In Deutschland erhielt Attac ungeahnten Zulauf. Tausende erklärten ihre Mitgliedschaft im globalisierungskritischen Netzwerk. Auch Attac mobilisiert über YouTube nach Heiligendamm. In dem Clip verzichtet Attac allerdings völlig auf eine Verherrlichung des jugendlichen, maskulinen Straßenkämpfers. Stattdessen setzt das Netzwerk in seinem 50 Sekunden-Spot, der auch im Werbeprogramm einiger Programmkinos gezeigt wird, auf kurze und knappe Aufklärung: Musik, Text und schnell geschnittene Bilder.
G8 – Gipfel der mächtigsten Industriestaaten.
Acht Staaten die meinen, die Welt dominieren zu können,
Durch Kriege, Menschenrechtsverletzungen, Umweltzerstörung und Sozialabbau.
Unsere Welt sieht anders aus.
Deswegen demonstrieren wir in Heiligendamm.
Mach mit. Die Welt braucht Dich.
Besonders phantasievoll gibt sich die Hedonistische Internationale. Mit Nacktdemonstrationen und Kaufrauschaktionen im Weihnachtsgeschäft hat die hedonistische Internationale bisweilen Aufsehen erregt. Vor allem in Berlin.

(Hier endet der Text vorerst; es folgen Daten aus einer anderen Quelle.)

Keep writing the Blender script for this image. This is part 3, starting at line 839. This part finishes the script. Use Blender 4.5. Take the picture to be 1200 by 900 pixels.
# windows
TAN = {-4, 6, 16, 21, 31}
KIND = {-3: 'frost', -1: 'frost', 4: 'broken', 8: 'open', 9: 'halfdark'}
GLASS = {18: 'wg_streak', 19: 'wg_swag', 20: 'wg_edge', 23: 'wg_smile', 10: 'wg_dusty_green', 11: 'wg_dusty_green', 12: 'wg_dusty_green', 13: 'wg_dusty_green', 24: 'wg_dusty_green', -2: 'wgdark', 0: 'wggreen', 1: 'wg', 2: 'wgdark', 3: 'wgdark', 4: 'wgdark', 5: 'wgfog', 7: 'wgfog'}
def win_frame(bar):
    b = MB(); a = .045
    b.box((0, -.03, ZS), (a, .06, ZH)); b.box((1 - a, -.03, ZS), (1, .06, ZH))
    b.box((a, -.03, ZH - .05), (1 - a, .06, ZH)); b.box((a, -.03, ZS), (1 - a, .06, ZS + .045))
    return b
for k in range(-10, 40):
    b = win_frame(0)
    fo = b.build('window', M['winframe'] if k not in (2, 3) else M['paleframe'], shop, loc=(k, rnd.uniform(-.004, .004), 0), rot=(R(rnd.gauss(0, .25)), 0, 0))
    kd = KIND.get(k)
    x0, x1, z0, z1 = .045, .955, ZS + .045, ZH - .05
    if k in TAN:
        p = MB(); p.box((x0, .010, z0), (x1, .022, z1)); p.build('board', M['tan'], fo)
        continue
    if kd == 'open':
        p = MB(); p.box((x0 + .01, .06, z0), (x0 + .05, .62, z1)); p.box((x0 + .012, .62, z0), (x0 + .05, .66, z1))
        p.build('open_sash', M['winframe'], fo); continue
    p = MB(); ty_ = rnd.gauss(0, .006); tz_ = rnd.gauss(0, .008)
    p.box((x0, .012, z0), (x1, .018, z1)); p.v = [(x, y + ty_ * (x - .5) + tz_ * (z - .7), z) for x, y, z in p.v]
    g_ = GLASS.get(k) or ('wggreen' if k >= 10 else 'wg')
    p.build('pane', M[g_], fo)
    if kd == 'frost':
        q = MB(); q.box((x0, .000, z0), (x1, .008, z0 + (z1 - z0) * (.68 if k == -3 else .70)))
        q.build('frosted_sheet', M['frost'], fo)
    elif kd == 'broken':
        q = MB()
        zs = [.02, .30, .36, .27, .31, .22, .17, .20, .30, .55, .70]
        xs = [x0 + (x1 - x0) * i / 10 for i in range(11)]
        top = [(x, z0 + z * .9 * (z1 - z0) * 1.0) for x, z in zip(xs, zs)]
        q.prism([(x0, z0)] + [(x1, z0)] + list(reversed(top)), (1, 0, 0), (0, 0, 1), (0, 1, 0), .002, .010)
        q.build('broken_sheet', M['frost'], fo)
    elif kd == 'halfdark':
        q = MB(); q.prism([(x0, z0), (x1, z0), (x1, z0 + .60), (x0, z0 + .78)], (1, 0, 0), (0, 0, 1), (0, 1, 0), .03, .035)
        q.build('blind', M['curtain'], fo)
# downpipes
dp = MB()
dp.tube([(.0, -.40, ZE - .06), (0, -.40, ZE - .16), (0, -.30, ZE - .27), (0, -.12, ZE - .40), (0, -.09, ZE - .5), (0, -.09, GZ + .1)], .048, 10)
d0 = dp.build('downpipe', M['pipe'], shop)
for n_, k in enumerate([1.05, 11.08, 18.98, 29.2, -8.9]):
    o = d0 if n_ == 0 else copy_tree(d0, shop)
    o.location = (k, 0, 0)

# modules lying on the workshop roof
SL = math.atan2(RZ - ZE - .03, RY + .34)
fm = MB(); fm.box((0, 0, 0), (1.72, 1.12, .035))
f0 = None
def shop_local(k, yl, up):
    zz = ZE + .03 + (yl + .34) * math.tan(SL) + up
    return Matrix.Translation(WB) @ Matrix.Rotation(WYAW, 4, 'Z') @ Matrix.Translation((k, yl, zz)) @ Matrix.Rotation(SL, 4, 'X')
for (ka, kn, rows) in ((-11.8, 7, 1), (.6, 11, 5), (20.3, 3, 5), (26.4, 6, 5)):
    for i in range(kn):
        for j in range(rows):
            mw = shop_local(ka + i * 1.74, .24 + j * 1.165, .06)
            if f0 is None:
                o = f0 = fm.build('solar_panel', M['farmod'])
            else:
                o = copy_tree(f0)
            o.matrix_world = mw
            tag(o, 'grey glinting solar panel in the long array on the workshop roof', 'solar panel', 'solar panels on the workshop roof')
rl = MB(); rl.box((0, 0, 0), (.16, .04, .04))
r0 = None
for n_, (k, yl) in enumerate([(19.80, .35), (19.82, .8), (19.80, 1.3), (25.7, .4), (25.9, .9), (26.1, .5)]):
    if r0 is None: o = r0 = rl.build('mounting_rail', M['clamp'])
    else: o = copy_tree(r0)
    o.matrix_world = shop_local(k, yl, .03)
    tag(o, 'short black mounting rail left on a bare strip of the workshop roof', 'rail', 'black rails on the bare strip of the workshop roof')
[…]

Die hedonistische Internationale, weil sie ja nur eine Idee ist, unter der sich Leute zusammenschließen, auch nur temporär, hat keine Patentrezepte.
Mit “Rave against G8″ will sie im Juni mit hochgerüsteten Sound-Systems und wuchtigen Bässen den Protest am Zaun in Heiligendamm unterstützen.
Die Gruppe Badespasz aus Halle an der Saale ist gleich mit mehreren Videos vertreten. Unterlegt mit beschwingter Skamusik greift sie Alltagssituationen auf und verbindet sie mit der Protestmobilisierung. Zum Beispiel bei einem Ausflug an die Ostseeküste. Dort angekommen, zertrampeln junge Leute während des romantischen Sonnenuntergangs eine Sandburg, die den Gipfel symbolisieren soll. Oder es fordert eine Plastikente, gern gesehenes Accessoire in heimischen Badewannen, dazu auf, den Gipfel der G8 zu versenken.